- From: Brad Kemper <brad.kemper@gmail.com>
- Date: Fri, 27 Jan 2012 09:27:35 -0800
- To: "Tab Atkins Jr." <jackalmage@gmail.com>
- Cc: Christoph Päper <christoph.paeper@crissov.de>, www-style list <www-style@w3.org>
On Jan 27, 2012, at 8:22 AM, "Tab Atkins Jr." <jackalmage@gmail.com> wrote: >> Spelling arguments come up on a regular basis and, not being a native speaker, always puzzle me. > > What's puzzling? Does the fact that you're a non-native speaker make > spelling uniformly easy or uniformly hard? I think many languages have much more consistent spelling than English, so it might be puzzling why literate and intelligent native English speaking adults have frequent trouble spelling certain words. But it is hard because of the inconsistencies.

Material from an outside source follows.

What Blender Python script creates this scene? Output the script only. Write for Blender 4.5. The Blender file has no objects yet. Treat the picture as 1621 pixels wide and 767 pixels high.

Like "I before E, except after C, and when sounding like A, as in 'neighbor' and 'weigh' (and about a hundred other exceptions)." If 10% of the authors type it wrong half the time, there will be a lot of hard-to-track-down parse errors, which could be avoided by using a more simply spelled word. And we also must consider how much harder it is for non-native English speakers when we chose keyword syntax.